Mirsky.com, a Decaying Bone in the Craw of the Internet, Shows Advanced DecayMirsky (and I never really learned his first name: sometimes it was Phillip, sometimes it was David, most of the time it was omitted) was one of those Ivy League-educated Kerouacian madmen who "burn, burn like fabulous roman candles" extinguishing themselves long before we even have an inkling that they exist. In Mirsky's case, bright-white fame came from the launch of his infamous "Mirsky's Worst Of The Web," in January of 1995, long before negativity became an authentic and bankable meme on the World Wide Web.

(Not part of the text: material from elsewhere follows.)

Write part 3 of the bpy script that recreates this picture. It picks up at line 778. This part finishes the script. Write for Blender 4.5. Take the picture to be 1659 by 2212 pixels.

But a deluge of hate mail caused him to stop producing WOTW by late 1996, passing the negativity baton to others (including this site).

Mirsky drifted for a few months, and even hooked up with the hapless Netslaves.com crew for several months, producing strange, often-misunderstood ideas for commercial websites before he drifted back into self-styled obscurity. In November of 1999, his site announced what millions had waited for: a comeback in the form of a new site, Mirskt.com featuring a line of completely blank T-shirts.

We all held our breath, and are still holding it, for eight years later, Mirsky's main site (Mirsky.com) and MirskT.com, which featured a haunting audio track entitled "Lament for Maiden in Mirsk t" (Irish Folk Song Traditional) are, in Ghost Sites parlance, "dead, showing advanced decay. Mirsky, like other Forgotten Web Celebrities, has quietly turned his back on the Web's clamorous multitudes, and I imagine him drifting somewhere in the West, lost in the purple shadows, drawing his cartoons in the shifting sands.

He could have been rich, he could have been a kingmaker, he could have been Cyber-Seinfeld, but he chose, for reasons that he would never share, to simply be alone, a strength that the rest of us will never know.